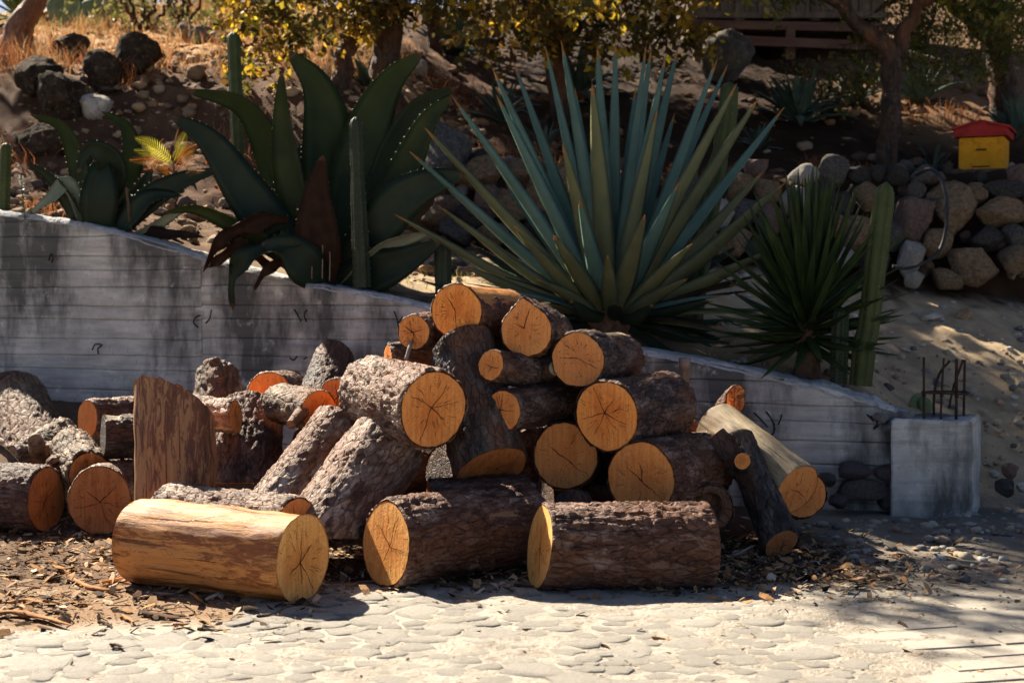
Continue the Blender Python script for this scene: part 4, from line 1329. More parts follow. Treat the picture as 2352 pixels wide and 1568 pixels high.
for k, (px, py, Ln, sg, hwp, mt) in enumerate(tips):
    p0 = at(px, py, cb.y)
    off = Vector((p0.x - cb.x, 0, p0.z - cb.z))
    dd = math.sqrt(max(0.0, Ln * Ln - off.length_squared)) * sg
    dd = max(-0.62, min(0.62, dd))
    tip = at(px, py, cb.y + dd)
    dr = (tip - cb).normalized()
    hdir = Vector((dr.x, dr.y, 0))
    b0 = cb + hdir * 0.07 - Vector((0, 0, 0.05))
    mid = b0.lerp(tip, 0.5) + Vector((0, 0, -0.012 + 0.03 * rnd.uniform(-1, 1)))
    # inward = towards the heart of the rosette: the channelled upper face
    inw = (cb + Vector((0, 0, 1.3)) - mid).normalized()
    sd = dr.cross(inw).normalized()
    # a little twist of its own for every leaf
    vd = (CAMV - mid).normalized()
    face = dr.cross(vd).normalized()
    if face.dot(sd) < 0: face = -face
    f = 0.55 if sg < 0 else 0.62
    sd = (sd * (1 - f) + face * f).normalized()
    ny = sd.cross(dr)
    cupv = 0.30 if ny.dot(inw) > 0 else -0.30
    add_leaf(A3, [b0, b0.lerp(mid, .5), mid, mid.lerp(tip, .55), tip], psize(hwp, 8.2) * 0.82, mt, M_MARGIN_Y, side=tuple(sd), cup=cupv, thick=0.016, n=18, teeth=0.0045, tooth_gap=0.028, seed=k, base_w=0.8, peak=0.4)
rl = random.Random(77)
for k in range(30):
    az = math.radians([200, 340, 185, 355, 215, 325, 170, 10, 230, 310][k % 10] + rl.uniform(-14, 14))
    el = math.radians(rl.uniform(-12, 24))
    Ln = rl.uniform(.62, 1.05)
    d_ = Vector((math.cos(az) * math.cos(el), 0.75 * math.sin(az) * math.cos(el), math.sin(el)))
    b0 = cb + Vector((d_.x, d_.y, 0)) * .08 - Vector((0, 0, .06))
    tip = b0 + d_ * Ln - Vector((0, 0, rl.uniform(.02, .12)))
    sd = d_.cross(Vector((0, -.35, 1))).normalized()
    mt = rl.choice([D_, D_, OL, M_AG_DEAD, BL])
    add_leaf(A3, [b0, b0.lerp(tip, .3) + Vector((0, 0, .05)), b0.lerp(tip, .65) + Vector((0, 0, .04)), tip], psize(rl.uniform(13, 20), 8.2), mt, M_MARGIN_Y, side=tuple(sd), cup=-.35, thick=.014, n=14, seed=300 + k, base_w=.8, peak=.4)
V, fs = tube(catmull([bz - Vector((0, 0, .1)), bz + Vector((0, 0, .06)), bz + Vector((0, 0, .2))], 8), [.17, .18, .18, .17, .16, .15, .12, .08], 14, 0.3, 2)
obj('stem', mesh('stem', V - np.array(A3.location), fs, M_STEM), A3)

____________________

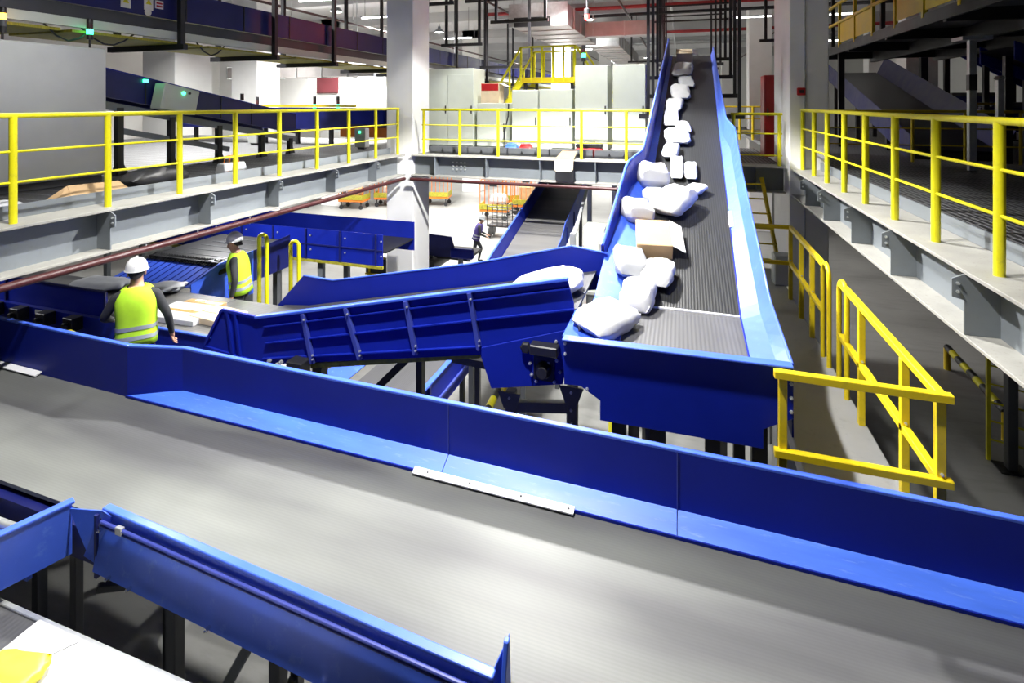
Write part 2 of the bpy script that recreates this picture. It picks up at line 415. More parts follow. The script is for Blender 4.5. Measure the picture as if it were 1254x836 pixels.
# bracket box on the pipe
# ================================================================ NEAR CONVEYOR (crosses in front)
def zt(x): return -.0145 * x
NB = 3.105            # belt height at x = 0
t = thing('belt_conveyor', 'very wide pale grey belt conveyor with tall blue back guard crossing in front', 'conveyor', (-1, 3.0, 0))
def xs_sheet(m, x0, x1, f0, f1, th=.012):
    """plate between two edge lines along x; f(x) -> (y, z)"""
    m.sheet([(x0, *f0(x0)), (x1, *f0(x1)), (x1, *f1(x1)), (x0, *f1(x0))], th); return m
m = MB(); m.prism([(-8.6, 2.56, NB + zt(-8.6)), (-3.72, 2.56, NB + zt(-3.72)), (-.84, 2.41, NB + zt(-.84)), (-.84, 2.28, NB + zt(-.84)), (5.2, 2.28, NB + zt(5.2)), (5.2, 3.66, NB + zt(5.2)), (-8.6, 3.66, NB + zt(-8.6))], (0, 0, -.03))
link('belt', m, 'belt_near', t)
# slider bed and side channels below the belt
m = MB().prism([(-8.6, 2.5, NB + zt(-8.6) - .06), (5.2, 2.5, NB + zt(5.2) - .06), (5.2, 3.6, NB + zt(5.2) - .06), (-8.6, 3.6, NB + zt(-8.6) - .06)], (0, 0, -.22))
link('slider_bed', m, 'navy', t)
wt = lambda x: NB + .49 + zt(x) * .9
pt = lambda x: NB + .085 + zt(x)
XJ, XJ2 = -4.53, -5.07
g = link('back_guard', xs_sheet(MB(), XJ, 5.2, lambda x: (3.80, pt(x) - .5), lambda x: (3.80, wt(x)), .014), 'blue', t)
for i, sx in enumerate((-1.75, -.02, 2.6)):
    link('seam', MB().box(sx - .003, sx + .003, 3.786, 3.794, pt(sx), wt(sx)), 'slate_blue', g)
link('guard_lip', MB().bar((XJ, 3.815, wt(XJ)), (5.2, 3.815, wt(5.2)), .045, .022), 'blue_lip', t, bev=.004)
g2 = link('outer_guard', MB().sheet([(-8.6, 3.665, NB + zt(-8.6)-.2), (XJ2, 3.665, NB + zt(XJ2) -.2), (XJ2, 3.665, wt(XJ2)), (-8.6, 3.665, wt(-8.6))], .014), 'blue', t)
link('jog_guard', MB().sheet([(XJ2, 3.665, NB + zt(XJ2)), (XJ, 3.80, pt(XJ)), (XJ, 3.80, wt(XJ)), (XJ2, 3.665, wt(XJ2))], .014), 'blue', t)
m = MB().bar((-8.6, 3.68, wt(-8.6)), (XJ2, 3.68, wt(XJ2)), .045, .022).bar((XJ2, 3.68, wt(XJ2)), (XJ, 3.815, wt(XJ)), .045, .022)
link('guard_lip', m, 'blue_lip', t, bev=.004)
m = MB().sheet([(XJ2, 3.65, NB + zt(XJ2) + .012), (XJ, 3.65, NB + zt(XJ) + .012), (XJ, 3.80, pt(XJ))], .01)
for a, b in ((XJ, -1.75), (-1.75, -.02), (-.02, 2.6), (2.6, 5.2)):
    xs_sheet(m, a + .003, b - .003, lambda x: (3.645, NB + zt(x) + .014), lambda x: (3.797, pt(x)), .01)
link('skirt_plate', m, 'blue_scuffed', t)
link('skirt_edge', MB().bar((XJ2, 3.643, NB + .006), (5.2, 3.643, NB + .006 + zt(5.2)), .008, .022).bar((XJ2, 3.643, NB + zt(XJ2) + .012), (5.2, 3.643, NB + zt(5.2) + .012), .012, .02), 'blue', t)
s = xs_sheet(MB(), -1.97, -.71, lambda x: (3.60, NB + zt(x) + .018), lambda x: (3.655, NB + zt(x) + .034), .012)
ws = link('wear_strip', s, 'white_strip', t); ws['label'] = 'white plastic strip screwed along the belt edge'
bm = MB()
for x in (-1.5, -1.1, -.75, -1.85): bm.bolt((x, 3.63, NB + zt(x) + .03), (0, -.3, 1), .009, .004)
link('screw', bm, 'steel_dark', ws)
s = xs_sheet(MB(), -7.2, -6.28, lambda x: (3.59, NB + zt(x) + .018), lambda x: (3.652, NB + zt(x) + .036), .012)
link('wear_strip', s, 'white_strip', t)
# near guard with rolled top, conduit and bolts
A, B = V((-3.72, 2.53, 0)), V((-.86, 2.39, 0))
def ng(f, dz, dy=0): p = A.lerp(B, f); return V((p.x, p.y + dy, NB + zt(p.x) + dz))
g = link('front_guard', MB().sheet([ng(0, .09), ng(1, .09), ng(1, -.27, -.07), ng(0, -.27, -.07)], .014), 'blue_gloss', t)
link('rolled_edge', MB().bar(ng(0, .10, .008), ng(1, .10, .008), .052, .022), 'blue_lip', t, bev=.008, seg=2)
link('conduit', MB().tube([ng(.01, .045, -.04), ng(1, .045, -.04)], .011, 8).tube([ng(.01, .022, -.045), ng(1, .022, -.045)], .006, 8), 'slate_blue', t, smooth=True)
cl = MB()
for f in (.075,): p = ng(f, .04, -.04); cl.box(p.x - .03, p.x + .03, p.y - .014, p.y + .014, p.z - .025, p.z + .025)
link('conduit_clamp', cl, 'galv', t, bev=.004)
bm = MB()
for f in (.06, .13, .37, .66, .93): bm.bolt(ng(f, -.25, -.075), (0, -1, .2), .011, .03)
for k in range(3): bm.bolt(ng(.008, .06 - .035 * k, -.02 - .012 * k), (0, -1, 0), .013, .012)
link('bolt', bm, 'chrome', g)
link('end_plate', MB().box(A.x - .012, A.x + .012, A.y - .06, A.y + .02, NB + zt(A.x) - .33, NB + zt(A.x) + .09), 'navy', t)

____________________

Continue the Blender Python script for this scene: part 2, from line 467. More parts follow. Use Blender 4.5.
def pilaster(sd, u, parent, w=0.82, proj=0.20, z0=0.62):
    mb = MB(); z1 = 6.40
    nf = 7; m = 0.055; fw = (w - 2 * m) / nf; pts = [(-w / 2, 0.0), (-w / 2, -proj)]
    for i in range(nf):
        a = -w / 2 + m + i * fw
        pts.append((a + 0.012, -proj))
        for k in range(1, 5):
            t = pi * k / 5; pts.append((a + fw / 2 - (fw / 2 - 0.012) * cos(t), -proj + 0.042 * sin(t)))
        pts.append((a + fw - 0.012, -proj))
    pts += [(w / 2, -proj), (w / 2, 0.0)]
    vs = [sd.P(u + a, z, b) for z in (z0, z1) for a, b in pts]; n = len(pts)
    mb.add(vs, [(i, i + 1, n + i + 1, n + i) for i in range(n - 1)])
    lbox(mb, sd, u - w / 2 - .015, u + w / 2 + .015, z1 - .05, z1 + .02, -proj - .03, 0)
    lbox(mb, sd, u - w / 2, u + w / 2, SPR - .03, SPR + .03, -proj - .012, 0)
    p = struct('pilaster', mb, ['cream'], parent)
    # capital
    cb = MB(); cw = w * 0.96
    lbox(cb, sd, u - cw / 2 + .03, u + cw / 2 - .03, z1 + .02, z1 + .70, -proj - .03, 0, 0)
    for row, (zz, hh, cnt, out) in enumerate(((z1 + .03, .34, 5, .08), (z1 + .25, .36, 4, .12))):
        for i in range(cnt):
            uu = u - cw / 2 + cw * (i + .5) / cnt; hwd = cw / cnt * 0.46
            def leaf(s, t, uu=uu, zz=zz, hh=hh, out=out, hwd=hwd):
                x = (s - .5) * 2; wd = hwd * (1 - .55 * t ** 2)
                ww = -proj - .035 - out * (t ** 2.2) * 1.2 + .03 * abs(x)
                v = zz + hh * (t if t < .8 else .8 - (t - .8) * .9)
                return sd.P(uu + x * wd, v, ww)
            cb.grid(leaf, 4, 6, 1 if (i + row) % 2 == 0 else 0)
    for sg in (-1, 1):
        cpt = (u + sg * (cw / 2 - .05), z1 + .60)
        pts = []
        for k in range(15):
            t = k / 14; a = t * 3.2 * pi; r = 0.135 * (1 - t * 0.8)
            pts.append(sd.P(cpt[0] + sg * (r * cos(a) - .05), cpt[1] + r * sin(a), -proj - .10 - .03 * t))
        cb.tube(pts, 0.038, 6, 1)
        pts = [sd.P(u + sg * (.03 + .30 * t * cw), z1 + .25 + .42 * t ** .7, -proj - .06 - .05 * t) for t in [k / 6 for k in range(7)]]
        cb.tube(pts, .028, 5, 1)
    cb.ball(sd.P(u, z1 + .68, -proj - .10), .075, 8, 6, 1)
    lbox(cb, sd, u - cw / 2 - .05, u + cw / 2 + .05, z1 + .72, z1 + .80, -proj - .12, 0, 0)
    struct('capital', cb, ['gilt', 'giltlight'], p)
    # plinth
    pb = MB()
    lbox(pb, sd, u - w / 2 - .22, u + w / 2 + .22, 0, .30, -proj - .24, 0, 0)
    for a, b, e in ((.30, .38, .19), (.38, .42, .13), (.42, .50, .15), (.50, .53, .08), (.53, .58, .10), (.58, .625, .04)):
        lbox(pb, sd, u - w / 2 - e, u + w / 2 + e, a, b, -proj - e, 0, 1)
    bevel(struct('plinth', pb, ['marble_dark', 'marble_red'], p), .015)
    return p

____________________

PROBLEM DETAILS:
Of the lines in this listing, report how many contain the string "from", and give the number only.

CORRECT RESULT:
2